■ EXERCISE DETAILS ■
Hand back each line, unchanged, from the top down to the line where "for o in list(bpy.data.objects): bpy.data.objects.remove(o)" sits.

■ SOURCE DATA ■
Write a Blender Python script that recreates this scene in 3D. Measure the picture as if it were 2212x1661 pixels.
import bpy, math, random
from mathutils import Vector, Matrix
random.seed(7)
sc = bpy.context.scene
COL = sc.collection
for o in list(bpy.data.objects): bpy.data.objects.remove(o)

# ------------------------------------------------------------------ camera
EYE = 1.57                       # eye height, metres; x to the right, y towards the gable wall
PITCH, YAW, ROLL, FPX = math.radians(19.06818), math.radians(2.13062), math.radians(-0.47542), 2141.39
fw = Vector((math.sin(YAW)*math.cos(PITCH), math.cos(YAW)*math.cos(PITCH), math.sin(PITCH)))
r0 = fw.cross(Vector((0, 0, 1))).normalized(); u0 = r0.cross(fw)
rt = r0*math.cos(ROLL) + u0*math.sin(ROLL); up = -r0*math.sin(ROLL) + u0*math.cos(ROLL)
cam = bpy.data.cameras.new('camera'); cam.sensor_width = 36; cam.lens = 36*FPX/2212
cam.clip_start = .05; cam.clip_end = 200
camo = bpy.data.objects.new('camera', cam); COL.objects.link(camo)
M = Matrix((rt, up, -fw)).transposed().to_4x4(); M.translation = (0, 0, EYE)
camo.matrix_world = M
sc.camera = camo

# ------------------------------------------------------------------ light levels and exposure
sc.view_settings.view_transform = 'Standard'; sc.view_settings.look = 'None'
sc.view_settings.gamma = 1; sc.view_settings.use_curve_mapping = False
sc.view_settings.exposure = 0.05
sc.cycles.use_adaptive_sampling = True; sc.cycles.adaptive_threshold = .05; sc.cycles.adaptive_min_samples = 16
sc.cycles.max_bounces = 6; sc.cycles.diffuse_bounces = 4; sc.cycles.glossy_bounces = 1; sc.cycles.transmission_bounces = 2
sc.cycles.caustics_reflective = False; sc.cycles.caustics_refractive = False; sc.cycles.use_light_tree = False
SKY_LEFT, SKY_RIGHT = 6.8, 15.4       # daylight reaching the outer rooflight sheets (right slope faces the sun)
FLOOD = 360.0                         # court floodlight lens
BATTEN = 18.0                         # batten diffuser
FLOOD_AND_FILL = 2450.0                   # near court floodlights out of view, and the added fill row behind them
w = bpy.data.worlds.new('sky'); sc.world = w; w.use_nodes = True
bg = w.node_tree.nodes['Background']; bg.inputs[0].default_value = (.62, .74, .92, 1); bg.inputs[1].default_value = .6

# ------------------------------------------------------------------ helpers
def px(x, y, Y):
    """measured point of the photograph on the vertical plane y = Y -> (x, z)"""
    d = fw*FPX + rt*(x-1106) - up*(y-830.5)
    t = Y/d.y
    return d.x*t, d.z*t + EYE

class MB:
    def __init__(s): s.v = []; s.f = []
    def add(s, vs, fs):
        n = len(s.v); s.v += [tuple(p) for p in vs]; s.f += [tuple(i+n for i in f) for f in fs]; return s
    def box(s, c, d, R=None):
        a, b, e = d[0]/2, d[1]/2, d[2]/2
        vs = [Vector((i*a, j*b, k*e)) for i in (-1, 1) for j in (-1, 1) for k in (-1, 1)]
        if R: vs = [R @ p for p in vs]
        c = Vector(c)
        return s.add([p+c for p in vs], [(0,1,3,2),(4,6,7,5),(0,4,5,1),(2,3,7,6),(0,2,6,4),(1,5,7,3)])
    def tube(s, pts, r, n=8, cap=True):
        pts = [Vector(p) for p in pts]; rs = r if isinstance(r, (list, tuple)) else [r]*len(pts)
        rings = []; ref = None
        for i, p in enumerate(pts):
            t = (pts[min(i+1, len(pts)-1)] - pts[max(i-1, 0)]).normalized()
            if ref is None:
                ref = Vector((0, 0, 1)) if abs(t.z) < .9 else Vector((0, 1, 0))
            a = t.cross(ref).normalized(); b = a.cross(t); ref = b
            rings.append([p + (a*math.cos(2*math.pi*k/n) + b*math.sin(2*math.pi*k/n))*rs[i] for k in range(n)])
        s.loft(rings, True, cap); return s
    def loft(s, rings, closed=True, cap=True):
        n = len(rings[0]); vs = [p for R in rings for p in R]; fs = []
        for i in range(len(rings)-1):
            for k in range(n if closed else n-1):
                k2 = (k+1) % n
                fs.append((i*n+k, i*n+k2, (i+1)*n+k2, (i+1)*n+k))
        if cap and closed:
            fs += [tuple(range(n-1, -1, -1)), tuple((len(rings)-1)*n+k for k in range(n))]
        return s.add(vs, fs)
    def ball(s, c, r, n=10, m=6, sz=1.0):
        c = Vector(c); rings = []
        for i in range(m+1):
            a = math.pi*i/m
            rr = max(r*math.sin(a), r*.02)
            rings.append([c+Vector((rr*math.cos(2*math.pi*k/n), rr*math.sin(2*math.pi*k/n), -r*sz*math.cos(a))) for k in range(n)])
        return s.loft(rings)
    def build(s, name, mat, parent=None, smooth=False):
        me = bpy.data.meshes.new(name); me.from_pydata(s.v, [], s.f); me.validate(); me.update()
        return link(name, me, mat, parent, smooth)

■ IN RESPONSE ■
Write a Blender Python script that recreates this scene in 3D. Measure the picture as if it were 2212x1661 pixels.
import bpy, math, random
from mathutils import Vector, Matrix
random.seed(7)
sc = bpy.context.scene
COL = sc.collection
for o in list(bpy.data.objects): bpy.data.objects.remove(o)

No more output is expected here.